- **Items**

= = = = = = =

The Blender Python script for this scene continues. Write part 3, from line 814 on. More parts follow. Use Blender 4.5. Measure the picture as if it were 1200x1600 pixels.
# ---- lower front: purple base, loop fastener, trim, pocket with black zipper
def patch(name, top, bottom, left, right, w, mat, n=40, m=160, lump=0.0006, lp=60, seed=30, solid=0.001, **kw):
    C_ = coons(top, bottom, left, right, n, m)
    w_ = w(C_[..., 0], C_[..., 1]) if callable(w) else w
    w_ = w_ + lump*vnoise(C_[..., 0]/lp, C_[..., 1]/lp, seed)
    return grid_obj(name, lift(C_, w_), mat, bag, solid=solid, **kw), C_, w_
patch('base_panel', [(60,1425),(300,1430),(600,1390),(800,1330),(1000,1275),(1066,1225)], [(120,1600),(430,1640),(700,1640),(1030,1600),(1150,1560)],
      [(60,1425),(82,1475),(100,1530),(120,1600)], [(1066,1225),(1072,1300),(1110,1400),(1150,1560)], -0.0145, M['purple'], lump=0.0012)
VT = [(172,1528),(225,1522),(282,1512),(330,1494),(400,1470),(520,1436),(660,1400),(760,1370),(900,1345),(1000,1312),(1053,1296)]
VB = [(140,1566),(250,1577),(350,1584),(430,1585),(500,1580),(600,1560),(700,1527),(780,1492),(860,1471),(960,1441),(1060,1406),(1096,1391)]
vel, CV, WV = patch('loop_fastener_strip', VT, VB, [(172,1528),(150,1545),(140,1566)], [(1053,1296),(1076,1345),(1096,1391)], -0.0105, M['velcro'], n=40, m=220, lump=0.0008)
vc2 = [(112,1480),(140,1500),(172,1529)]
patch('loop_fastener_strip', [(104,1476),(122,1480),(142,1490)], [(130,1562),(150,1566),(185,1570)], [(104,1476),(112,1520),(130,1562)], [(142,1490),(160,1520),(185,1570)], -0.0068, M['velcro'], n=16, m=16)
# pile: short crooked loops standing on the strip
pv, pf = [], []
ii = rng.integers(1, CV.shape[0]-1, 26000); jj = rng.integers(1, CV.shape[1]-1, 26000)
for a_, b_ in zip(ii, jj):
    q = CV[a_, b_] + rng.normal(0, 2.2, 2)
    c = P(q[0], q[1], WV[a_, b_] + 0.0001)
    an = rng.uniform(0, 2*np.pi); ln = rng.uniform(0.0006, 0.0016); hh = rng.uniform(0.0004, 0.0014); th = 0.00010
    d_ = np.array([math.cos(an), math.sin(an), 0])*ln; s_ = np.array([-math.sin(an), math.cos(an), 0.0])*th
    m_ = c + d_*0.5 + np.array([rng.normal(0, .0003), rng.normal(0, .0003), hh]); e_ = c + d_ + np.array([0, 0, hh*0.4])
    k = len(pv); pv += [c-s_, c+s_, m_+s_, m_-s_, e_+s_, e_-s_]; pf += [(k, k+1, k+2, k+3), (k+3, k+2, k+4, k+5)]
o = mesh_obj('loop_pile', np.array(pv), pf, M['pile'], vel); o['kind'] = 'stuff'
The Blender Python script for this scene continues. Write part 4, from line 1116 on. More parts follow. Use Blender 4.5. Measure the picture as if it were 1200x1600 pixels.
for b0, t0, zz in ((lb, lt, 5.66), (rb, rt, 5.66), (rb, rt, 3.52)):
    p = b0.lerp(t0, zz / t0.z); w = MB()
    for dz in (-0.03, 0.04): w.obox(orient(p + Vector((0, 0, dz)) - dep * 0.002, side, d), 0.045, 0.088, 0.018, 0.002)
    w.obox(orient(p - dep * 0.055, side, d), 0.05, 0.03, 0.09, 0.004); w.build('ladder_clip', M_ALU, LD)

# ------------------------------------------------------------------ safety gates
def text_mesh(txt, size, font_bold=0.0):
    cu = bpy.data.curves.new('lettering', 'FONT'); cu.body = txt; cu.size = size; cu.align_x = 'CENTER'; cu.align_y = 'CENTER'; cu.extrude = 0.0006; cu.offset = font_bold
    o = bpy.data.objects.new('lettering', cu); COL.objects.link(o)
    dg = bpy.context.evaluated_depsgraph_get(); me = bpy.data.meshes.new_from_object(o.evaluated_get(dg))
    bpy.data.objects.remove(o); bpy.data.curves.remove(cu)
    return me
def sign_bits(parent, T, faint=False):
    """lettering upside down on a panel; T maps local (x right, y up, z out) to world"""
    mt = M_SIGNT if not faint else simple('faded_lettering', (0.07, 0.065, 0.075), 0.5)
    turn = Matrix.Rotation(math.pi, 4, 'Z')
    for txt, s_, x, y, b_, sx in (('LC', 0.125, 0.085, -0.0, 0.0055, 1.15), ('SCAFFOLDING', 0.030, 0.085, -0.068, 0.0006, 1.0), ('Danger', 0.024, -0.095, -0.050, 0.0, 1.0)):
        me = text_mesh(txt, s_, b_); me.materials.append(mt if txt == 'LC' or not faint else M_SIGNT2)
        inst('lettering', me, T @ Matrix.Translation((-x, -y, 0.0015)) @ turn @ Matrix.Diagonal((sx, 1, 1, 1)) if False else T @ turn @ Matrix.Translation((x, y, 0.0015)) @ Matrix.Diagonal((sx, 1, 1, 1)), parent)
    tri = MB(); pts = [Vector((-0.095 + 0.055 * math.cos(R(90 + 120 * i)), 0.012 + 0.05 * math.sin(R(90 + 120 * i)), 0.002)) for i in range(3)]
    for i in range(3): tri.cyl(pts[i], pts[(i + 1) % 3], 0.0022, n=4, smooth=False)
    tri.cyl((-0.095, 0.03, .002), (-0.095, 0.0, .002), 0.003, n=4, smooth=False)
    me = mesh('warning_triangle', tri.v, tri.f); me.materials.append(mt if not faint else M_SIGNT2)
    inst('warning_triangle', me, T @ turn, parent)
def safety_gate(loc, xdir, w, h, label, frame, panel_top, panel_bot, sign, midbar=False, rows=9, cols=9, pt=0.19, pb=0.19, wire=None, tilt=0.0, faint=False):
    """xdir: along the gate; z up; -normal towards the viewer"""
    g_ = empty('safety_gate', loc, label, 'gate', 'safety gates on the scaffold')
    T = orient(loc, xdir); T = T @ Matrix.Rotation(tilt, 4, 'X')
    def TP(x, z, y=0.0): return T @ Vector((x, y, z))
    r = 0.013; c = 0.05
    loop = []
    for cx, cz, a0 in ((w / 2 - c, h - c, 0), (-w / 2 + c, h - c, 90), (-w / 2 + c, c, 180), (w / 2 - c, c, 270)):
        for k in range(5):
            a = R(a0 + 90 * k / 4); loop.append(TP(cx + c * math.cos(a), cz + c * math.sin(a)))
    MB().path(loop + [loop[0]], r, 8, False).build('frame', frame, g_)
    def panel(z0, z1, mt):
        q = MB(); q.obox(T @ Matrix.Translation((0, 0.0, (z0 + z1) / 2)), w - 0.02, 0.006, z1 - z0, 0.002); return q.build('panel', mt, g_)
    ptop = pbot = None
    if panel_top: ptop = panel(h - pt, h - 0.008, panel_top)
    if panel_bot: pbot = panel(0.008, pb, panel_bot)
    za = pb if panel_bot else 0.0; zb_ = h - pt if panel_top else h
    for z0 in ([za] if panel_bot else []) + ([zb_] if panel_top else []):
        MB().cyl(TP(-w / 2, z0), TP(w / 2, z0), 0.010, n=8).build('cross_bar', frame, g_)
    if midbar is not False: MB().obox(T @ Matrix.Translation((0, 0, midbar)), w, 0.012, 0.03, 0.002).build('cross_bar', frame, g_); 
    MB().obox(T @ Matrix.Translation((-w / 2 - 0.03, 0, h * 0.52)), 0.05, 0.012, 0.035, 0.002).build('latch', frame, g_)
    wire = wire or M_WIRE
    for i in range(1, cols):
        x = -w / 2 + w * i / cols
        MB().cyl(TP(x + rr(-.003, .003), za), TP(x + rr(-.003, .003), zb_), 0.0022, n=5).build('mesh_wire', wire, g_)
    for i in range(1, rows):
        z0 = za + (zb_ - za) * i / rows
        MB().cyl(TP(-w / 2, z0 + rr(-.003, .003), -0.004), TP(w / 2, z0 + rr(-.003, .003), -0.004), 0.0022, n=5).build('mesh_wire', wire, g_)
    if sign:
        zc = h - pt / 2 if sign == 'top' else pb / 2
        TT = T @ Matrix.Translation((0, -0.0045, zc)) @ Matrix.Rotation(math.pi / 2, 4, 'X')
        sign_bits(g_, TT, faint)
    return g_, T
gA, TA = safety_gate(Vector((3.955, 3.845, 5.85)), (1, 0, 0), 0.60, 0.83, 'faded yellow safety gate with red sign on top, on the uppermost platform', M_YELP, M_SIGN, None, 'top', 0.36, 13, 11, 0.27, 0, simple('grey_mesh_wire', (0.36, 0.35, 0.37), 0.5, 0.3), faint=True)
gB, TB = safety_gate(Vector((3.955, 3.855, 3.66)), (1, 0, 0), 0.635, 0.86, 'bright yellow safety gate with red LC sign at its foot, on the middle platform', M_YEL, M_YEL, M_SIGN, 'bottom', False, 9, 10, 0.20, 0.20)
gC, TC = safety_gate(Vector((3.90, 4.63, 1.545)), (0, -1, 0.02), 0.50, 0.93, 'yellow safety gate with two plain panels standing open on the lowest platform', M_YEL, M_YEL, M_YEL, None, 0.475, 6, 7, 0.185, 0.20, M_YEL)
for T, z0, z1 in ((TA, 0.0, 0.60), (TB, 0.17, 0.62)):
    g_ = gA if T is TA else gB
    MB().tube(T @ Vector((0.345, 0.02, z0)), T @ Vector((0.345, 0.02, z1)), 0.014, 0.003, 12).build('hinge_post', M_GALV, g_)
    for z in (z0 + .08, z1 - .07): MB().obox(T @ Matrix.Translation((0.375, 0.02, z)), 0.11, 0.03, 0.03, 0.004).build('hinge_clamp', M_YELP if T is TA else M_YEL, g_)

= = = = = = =

- **Task statement**
Using the entries above, give again exactly the lines from the line holding "part 4, from" through the line holding "w.obox(orient(p - dep". Include both end lines and nothing else.

- **Worked answer**
The Blender Python script for this scene continues. Write part 4, from line 1116 on. More parts follow. Use Blender 4.5. Measure the picture as if it were 1200x1600 pixels.
for b0, t0, zz in ((lb, lt, 5.66), (rb, rt, 5.66), (rb, rt, 3.52)):
    p = b0.lerp(t0, zz / t0.z); w = MB()
    for dz in (-0.03, 0.04): w.obox(orient(p + Vector((0, 0, dz)) - dep * 0.002, side, d), 0.045, 0.088, 0.018, 0.002)
    w.obox(orient(p - dep * 0.055, side, d), 0.05, 0.03, 0.09, 0.004); w.build('ladder_clip', M_ALU, LD)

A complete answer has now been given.